(Tao Analysis 2, P.125, Q.5.5.3) If $f \in C(\mathbb{R}/\mathbb{Z}; \mathbb{C})$ and $P$ is a trigonometric polynomial, show that $$\widehat{f*P}(n) = \hat{f}(n)c_n = \hat{f}(n)\hat{P}(n)$$ for all integers $n$. More generally, if $f, g \in C(\mathbb{R}/\mathbb{Z}; \mathbb{C})$, show that $$\widehat{f*g}(n) = \hat{f}(n)\hat{g}(n)$$ for all integers $n$.
$\hat{f}: \mathbb{Z} \to \mathbb{C}$ is the Fourier transform of $f$ defined by $\hat{f}(n) : = \langle f, e_n \rangle$, where $e_n(x) : = e^{2\pi i n x}$. I denote the convolution operation by $*$.
Let $P(x) = \sum_{m= -M}^M c_m e_m(x)$ for some $c_m \in \mathbb{C}$.Then, $$\widehat{f*P}(n) =\langle f*P, e_n \rangle = \sum_{m= -M}^M c_m \langle f * e_m, e_n \rangle = \sum_{m= -M}^M c_m \hat{f}(m) \langle e_m, e_n \rangle = c_n \hat{f}(n).$$
Similarly, I can show that $c_n = \hat{P} (n)$. I am unsure about the second part.

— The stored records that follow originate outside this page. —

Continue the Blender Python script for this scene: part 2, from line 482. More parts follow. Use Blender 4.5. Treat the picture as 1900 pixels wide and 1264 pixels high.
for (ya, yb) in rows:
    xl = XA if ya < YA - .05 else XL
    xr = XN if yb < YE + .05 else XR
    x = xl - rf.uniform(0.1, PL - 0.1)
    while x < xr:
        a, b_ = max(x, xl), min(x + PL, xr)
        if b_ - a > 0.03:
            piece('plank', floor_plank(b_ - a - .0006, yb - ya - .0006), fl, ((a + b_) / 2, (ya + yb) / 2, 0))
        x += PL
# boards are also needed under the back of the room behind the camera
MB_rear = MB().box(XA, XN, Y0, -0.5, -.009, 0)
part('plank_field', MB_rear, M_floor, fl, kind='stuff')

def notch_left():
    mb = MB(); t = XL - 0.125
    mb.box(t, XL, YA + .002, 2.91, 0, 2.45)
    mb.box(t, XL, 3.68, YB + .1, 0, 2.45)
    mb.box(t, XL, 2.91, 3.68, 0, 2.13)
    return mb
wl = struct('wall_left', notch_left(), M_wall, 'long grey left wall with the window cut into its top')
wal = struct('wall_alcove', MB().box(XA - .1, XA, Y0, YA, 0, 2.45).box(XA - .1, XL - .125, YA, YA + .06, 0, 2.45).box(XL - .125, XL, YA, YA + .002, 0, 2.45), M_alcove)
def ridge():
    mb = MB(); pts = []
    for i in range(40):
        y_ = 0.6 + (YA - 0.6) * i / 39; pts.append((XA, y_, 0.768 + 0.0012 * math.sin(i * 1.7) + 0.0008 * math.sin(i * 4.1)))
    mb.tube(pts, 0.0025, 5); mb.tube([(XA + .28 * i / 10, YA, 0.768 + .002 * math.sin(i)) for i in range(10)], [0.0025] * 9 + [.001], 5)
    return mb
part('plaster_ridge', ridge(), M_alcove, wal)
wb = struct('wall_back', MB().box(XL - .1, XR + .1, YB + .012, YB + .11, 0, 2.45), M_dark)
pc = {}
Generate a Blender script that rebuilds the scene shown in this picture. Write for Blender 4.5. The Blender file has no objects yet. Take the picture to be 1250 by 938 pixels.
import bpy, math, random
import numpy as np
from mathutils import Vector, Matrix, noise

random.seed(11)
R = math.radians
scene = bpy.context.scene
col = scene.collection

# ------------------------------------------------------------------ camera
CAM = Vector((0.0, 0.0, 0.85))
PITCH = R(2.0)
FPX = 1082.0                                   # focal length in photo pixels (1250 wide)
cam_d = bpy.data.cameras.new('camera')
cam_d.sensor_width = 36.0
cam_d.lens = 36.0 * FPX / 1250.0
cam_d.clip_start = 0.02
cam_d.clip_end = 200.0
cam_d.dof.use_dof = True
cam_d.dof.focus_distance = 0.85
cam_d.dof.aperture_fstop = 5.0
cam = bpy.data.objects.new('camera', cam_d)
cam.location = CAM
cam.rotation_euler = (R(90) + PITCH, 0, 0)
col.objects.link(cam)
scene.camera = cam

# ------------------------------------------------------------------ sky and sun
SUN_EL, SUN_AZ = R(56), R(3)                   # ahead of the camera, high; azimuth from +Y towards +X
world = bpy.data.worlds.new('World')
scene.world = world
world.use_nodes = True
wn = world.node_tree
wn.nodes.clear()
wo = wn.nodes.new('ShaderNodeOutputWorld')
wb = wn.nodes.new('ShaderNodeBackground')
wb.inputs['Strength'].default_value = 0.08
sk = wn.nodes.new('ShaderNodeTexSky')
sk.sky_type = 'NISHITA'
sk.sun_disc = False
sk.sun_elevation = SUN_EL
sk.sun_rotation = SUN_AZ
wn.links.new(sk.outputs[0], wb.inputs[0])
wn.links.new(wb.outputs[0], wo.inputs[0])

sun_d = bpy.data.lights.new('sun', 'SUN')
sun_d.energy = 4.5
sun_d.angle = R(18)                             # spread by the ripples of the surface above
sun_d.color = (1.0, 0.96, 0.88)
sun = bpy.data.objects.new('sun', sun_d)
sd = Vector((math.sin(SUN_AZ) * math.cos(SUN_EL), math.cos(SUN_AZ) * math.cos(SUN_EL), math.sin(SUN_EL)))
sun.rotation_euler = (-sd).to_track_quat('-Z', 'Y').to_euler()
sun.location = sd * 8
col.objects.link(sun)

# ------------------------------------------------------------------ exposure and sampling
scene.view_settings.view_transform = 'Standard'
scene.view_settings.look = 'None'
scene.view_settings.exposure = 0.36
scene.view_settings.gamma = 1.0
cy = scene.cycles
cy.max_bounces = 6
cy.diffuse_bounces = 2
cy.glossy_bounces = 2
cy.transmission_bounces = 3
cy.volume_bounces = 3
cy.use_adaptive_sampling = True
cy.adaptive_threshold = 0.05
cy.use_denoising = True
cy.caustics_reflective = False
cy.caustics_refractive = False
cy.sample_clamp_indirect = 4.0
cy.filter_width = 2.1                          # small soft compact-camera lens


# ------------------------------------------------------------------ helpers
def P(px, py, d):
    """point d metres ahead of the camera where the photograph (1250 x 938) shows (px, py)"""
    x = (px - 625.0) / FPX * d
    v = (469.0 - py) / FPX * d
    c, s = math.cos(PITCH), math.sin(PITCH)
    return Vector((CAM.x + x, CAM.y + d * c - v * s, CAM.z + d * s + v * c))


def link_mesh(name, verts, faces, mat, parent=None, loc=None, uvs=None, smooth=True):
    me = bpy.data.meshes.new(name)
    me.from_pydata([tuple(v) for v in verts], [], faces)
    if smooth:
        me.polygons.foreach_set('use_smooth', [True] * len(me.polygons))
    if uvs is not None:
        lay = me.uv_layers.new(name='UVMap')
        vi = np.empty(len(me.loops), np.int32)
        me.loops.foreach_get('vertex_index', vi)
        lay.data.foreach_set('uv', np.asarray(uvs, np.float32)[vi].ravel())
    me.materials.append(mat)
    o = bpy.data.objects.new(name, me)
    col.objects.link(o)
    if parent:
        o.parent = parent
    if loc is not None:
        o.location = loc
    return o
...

I know that by Weierstrass approximation theorem, for any $g \in C(\mathbb{R}/\mathbb{Z}; \mathbb{C})$, there exists a trigonometric polynomial $P$ such that for every $\epsilon$, $||g - P||_{\infty} \le \epsilon$. Therefore, intuitively, by the first part of the exercise, the second part also holds. But, I don't know how to prove it rigorously. I would appreciate if you give some help.